Exercise prompt:
Copy exactly, and only, the lines below from the first through the one containing "S.camera = cam", both included; pictures are omitted.
========================================================================
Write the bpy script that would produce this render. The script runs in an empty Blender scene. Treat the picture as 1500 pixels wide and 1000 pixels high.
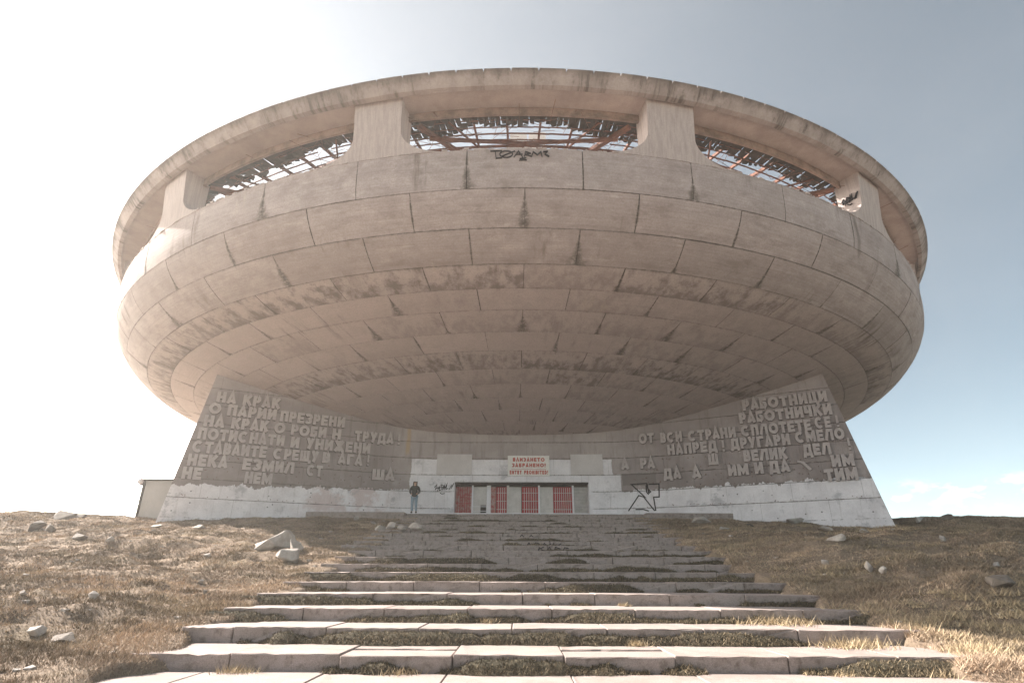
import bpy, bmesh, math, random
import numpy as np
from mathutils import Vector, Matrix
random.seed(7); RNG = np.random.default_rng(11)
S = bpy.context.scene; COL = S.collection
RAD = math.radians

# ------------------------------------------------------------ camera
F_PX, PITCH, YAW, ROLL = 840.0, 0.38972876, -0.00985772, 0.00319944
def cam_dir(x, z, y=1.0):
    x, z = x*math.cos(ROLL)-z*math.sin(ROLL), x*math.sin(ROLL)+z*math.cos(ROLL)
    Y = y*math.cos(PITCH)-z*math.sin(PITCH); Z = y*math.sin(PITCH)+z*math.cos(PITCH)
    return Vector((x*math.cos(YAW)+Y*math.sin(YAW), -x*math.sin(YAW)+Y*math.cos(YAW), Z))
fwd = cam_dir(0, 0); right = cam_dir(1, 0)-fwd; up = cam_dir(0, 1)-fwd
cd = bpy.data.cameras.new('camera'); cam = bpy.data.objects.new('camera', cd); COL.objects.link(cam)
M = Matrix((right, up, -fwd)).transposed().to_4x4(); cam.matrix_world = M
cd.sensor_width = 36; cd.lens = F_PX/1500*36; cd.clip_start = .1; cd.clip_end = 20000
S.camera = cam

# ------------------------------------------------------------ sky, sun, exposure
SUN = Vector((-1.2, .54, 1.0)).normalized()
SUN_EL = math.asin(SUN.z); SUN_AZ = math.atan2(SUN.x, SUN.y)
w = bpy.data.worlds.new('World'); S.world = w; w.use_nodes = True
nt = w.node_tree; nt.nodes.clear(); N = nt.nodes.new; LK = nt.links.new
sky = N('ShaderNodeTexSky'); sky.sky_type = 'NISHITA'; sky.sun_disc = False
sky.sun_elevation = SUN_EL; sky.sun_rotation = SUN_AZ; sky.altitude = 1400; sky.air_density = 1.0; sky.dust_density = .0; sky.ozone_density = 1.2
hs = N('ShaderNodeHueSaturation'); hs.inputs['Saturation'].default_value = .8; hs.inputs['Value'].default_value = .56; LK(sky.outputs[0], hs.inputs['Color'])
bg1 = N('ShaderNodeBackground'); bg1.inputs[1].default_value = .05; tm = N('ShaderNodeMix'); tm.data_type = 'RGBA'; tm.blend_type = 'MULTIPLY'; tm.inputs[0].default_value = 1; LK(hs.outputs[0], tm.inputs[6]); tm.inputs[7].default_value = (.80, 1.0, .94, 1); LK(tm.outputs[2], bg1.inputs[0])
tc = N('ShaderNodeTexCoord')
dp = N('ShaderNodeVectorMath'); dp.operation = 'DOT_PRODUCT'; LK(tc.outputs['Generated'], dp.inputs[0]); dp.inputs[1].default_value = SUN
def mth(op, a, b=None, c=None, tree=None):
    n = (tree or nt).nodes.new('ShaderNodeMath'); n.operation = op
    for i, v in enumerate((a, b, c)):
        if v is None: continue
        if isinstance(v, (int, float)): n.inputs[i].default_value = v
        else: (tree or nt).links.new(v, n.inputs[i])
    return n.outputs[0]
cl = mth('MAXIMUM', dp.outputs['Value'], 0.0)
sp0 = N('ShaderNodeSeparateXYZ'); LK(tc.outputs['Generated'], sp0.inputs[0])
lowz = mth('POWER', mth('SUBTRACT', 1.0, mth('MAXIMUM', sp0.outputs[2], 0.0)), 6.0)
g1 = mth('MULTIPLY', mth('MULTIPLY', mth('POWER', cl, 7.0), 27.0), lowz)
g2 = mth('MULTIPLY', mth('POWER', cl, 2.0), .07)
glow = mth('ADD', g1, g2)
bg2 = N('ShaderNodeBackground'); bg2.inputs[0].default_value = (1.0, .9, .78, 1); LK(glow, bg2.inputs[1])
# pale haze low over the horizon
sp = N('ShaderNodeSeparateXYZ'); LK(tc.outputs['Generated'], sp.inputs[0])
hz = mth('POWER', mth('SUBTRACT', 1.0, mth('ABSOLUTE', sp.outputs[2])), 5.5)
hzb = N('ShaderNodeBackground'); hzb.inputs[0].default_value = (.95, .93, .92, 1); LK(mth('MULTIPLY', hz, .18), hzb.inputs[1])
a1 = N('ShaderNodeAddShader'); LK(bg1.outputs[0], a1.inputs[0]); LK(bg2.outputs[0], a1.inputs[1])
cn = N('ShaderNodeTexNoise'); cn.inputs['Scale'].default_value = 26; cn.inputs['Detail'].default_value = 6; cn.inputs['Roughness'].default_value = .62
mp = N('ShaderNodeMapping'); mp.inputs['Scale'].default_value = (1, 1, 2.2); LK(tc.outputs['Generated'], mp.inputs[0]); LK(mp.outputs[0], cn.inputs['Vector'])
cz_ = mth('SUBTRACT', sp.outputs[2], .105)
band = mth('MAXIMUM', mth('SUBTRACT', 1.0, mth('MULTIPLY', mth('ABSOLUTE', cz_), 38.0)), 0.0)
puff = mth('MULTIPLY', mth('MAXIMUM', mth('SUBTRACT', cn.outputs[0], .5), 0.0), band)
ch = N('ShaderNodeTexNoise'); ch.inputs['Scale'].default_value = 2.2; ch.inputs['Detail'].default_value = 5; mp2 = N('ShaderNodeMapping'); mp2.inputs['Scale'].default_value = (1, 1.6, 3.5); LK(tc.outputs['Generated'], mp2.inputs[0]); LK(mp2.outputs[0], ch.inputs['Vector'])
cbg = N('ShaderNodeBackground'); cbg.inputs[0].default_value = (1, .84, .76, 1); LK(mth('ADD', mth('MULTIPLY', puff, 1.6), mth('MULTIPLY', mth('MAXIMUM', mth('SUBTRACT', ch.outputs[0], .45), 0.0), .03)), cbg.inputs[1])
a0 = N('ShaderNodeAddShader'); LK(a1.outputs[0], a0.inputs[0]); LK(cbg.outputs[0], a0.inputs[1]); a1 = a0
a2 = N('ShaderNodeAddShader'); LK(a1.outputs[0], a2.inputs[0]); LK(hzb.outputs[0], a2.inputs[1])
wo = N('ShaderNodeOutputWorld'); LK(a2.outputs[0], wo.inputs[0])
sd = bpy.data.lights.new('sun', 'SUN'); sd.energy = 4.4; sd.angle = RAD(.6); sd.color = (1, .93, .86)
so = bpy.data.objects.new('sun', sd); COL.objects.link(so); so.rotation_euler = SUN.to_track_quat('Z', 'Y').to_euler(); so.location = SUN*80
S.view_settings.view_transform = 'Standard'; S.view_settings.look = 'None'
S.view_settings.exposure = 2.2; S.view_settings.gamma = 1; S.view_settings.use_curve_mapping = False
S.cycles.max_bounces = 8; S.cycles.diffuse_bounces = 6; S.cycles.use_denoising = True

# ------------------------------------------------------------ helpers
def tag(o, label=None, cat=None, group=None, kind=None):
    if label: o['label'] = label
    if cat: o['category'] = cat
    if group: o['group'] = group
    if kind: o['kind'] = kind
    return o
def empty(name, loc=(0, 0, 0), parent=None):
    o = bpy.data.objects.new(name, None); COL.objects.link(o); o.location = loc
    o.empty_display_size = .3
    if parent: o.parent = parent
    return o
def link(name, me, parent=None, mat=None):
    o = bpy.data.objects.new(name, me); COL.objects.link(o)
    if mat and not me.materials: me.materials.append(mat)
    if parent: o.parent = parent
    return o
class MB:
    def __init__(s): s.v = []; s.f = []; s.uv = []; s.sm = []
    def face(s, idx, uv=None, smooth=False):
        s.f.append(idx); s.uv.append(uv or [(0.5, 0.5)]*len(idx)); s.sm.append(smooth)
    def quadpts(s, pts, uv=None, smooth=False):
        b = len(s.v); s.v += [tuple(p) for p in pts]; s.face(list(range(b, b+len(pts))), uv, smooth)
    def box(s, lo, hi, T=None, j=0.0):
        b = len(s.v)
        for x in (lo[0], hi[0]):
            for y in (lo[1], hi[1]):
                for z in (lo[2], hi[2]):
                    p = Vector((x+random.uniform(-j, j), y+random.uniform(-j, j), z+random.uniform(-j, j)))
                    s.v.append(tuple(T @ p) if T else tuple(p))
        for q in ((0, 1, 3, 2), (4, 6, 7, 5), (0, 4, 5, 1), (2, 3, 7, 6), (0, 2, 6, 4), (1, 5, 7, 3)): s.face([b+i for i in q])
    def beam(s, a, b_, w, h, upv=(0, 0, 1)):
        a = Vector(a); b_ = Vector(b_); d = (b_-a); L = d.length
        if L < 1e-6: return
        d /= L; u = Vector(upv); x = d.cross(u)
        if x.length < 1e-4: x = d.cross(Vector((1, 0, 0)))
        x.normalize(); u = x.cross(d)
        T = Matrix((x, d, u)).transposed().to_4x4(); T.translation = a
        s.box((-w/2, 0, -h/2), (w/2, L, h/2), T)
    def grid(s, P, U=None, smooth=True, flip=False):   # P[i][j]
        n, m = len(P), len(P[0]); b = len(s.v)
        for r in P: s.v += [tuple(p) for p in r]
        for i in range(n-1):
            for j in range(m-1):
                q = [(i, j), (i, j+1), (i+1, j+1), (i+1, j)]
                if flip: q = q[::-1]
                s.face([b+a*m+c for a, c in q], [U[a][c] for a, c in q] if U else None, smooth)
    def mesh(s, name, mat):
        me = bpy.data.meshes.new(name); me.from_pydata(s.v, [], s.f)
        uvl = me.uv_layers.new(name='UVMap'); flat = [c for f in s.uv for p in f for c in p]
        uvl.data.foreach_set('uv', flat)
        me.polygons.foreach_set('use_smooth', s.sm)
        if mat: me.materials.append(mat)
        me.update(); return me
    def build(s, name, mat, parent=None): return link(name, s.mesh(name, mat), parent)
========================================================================
Answer to this problem:
Write the bpy script that would produce this render. The script runs in an empty Blender scene. Treat the picture as 1500 pixels wide and 1000 pixels high.
import bpy, bmesh, math, random
import numpy as np
from mathutils import Vector, Matrix
random.seed(7); RNG = np.random.default_rng(11)
S = bpy.context.scene; COL = S.collection
RAD = math.radians

# ------------------------------------------------------------ camera
F_PX, PITCH, YAW, ROLL = 840.0, 0.38972876, -0.00985772, 0.00319944
def cam_dir(x, z, y=1.0):
    x, z = x*math.cos(ROLL)-z*math.sin(ROLL), x*math.sin(ROLL)+z*math.cos(ROLL)
    Y = y*math.cos(PITCH)-z*math.sin(PITCH); Z = y*math.sin(PITCH)+z*math.cos(PITCH)
    return Vector((x*math.cos(YAW)+Y*math.sin(YAW), -x*math.sin(YAW)+Y*math.cos(YAW), Z))
fwd = cam_dir(0, 0); right = cam_dir(1, 0)-fwd; up = cam_dir(0, 1)-fwd
cd = bpy.data.cameras.new('camera'); cam = bpy.data.objects.new('camera', cd); COL.objects.link(cam)
M = Matrix((right, up, -fwd)).transposed().to_4x4(); cam.matrix_world = M
cd.sensor_width = 36; cd.lens = F_PX/1500*36; cd.clip_start = .1; cd.clip_end = 20000
S.camera = cam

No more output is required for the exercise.